Monday, March 14, 2016

On collective behaviour

The question whether there is some kind of collective intentionality that is shared by several people in – for instance – groups is one of the current themes in the philosophy of action. If there is, it will be a kind of we-intention that cannot be reduced to individual intentions put together in some way. In order to show that collective intentionality is a genuine phenomenon, John Searle discusses the case of a class of business school graduates. There is a difference, so Searle, between the way a group of business school graduates acts, if they simply try to behave as selfishly as possible according to the theory of Adam Smith after having left school, and a group of such graduates who have made a common pledge on the graduation day that they’ll help humanity by being as selfish as possible. Only in the latter case, so Searle, there is cooperation and a genuine collective intentionality – even though it is a cooperation not to cooperate on a lower level – for the latter class is bound by a common pact while the former class isn’t. But do we have here really a case of collective intentionality? Is the business class that made a pledge really different from the class that didn’t?
In order to answer this question, I want examine the relation between the supposed collective intentionality and the actions performed by those who made the pledge. Let me first take an example by Michael Bratman. Two people are painting a house together. It’s not just that each of them is painting on his own, but they coordinate the work in some way. One scrapes the old paint and the other paints what the first one has scraped. One buys the brushes and the other buys the paint. Both check what the other person has promised to do; etc. How different is it what the newly graduated businessmen – businessmen for short – who follow a common pledge do. Their actions are based on the common pledge, indeed, but nevertheless the individual actions have no relation with what the other businessmen do. Therefore, as such these actions are not different from the actions by the selfish businessmen who haven’t made a pledge. On the other hand, the two members of Bratman’s painting group, after having made the appointment to paint the house, act together in the sense that the individual actions are related in some way: they spread their tasks. Searle’s businessmen do not do such a common activity as a result of their pledge. On the contrary, a consequence of the pledge is that they do not cooperate, as Searle explicitly says.
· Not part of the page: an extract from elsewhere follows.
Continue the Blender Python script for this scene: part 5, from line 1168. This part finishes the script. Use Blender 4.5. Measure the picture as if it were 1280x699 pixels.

The actions based on the pledge are not related to each other. They follow purely individual intentions like selling certain products with a maximum gain for the seller. The collective intentionality of the pledge is not a reason for these actions; at most it is a reason for the way the actions are performed, so for the choice of the means. Therefore we can say that the two painters perform the action of painting-the-house-together but we cannot say that the businessmen perform the action of fulfilling-the-common-pledge. If there is a kind of collective intentionality in what the businessmen do (and I doubt if there is), it doesn’t follow from their common pledge.
Why this is so becomes clear when we look at Max Weber’s well-known definition of social action: An action is social if the agent’s behaviour is meaningfully orientated towards the behaviour of one or more other agents. If we look with this definition in mind at what the businessmen who made the pledge do, we see that there is no orientation towards the actions of the other businessmen in the individual actions of each of the businessmen taken apart. The pledge is merely a background factor of these actions. If we compare the actions of the businessmen, we see that the actions with and without the background of the pledge cannot be distinguished with respect to their content, such as intention and means. As regards content they are copies of each other. The upshot is that if collective intentionality exists, it is not for the reason produced by Searle with his businessmen example.

Sources: Searle, John, “Collective Intentions and Actions”, in: P. Cohen, J. Morgan, and M.E. Pollack, (eds.), Intentions in Communication. Cambridge, MA: MIT press, 1990 (also on,d.bGg ; Bratman, Michael E., “Shared Intention”, in Faces of Intention. Cambridge, UK: Cambridge University Press, 1999; pp. 109-129.